Scene script records ->
**********

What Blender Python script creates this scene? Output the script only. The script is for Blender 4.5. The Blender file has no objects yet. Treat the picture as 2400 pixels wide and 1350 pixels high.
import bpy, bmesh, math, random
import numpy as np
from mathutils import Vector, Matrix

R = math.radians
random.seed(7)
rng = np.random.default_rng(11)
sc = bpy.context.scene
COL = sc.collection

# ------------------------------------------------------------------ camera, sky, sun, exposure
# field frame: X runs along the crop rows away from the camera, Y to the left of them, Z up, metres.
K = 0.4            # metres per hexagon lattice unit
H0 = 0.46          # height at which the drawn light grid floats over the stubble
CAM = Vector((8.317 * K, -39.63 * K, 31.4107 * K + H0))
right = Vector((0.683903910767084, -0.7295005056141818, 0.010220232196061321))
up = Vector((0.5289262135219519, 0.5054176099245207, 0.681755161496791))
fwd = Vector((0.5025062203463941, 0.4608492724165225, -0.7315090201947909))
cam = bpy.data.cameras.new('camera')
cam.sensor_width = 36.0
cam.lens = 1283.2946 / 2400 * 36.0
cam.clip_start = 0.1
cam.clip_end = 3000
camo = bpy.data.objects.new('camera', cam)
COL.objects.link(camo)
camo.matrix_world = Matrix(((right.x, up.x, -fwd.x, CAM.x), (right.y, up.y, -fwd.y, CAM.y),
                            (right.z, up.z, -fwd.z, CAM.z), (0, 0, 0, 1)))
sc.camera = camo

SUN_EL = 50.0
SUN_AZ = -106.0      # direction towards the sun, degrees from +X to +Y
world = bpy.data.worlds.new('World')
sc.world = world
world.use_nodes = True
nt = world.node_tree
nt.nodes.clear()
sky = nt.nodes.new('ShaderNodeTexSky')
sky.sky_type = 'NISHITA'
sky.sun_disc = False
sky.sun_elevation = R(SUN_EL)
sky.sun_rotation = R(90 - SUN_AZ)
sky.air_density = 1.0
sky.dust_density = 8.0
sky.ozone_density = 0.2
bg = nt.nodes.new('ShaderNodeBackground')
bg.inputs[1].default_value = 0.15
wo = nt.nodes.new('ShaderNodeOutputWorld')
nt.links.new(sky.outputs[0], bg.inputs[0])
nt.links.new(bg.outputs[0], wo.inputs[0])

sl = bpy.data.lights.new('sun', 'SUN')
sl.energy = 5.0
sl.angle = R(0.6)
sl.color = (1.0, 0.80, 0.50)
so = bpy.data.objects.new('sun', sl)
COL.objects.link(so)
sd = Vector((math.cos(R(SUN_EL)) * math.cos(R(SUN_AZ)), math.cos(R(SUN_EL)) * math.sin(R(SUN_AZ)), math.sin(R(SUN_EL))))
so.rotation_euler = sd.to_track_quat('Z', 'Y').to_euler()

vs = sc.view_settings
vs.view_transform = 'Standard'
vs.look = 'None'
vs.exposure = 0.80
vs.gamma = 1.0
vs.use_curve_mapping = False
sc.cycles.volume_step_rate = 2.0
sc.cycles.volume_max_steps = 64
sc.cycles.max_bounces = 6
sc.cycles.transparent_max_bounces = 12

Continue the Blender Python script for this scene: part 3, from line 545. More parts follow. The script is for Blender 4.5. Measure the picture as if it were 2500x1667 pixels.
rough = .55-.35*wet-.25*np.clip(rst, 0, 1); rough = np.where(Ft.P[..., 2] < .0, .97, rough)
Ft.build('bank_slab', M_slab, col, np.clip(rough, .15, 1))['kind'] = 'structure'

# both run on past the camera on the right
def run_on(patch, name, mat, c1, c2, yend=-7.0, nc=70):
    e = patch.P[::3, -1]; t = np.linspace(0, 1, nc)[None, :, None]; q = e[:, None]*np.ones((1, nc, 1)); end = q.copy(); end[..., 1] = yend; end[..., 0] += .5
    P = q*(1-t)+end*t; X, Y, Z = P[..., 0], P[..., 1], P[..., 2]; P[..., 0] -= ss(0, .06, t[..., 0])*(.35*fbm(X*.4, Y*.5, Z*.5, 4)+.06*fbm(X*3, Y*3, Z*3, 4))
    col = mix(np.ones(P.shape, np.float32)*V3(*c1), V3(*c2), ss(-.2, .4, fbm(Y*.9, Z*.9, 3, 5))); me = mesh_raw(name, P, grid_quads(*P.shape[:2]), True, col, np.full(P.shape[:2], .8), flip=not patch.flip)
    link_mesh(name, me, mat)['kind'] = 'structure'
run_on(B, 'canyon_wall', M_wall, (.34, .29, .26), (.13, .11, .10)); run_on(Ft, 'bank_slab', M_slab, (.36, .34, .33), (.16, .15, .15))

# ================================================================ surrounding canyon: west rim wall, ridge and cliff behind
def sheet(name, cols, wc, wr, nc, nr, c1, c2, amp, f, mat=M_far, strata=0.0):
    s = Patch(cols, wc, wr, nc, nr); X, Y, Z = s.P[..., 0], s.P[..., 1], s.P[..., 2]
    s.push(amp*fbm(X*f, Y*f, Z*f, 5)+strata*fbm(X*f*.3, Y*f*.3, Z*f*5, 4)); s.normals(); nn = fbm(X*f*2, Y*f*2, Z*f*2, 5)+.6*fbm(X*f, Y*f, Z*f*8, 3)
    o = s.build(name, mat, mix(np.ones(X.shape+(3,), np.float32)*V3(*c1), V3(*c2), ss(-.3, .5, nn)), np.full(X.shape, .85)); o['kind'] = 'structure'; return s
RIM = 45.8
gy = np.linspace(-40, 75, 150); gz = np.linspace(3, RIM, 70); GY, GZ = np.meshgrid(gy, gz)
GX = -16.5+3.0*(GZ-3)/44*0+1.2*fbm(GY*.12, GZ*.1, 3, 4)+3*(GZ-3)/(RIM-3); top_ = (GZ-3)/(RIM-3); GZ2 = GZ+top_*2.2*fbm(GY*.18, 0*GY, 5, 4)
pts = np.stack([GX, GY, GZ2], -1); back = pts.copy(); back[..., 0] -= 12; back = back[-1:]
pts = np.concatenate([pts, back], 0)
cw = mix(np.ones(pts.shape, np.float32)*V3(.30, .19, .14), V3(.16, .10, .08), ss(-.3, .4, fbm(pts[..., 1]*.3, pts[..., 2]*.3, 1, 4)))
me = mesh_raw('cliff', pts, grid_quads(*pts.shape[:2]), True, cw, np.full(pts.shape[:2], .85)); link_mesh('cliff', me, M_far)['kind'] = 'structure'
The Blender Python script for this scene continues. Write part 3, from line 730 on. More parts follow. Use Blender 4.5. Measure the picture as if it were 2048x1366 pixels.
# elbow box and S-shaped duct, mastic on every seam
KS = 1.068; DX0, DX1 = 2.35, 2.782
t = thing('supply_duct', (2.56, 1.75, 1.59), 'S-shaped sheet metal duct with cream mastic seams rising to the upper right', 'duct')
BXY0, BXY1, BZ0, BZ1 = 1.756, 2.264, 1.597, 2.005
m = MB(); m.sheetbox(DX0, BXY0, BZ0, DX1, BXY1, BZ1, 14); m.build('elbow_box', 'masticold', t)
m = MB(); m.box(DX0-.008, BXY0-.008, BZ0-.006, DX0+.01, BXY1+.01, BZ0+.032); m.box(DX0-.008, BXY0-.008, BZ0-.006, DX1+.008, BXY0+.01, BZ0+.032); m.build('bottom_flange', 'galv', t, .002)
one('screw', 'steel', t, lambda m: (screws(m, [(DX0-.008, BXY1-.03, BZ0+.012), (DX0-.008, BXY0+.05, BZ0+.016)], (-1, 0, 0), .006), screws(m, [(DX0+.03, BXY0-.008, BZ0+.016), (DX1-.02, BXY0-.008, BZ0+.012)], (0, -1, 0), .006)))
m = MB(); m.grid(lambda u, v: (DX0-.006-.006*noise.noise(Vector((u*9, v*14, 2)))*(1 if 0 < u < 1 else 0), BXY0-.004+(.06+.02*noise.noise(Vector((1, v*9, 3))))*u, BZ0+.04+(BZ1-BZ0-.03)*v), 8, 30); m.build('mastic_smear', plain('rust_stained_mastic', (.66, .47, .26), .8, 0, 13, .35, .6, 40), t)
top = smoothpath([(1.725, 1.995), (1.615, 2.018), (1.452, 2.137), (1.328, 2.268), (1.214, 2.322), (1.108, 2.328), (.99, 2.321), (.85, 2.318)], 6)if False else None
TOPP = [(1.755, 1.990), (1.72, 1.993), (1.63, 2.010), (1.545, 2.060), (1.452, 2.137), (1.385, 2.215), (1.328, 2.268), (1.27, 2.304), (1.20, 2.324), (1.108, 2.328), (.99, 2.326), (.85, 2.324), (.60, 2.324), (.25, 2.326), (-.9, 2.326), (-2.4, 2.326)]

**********

Problem statement -> Take the listing above and repeat exactly the lines from the one containing "Continue the Blender" through the one containing "(.16, .15, .15))", both included.

Expected output ->
Continue the Blender Python script for this scene: part 3, from line 545. More parts follow. The script is for Blender 4.5. Measure the picture as if it were 2500x1667 pixels.
rough = .55-.35*wet-.25*np.clip(rst, 0, 1); rough = np.where(Ft.P[..., 2] < .0, .97, rough)
Ft.build('bank_slab', M_slab, col, np.clip(rough, .15, 1))['kind'] = 'structure'

# both run on past the camera on the right
def run_on(patch, name, mat, c1, c2, yend=-7.0, nc=70):
    e = patch.P[::3, -1]; t = np.linspace(0, 1, nc)[None, :, None]; q = e[:, None]*np.ones((1, nc, 1)); end = q.copy(); end[..., 1] = yend; end[..., 0] += .5
    P = q*(1-t)+end*t; X, Y, Z = P[..., 0], P[..., 1], P[..., 2]; P[..., 0] -= ss(0, .06, t[..., 0])*(.35*fbm(X*.4, Y*.5, Z*.5, 4)+.06*fbm(X*3, Y*3, Z*3, 4))
    col = mix(np.ones(P.shape, np.float32)*V3(*c1), V3(*c2), ss(-.2, .4, fbm(Y*.9, Z*.9, 3, 5))); me = mesh_raw(name, P, grid_quads(*P.shape[:2]), True, col, np.full(P.shape[:2], .8), flip=not patch.flip)
    link_mesh(name, me, mat)['kind'] = 'structure'
run_on(B, 'canyon_wall', M_wall, (.34, .29, .26), (.13, .11, .10)); run_on(Ft, 'bank_slab', M_slab, (.36, .34, .33), (.16, .15, .15))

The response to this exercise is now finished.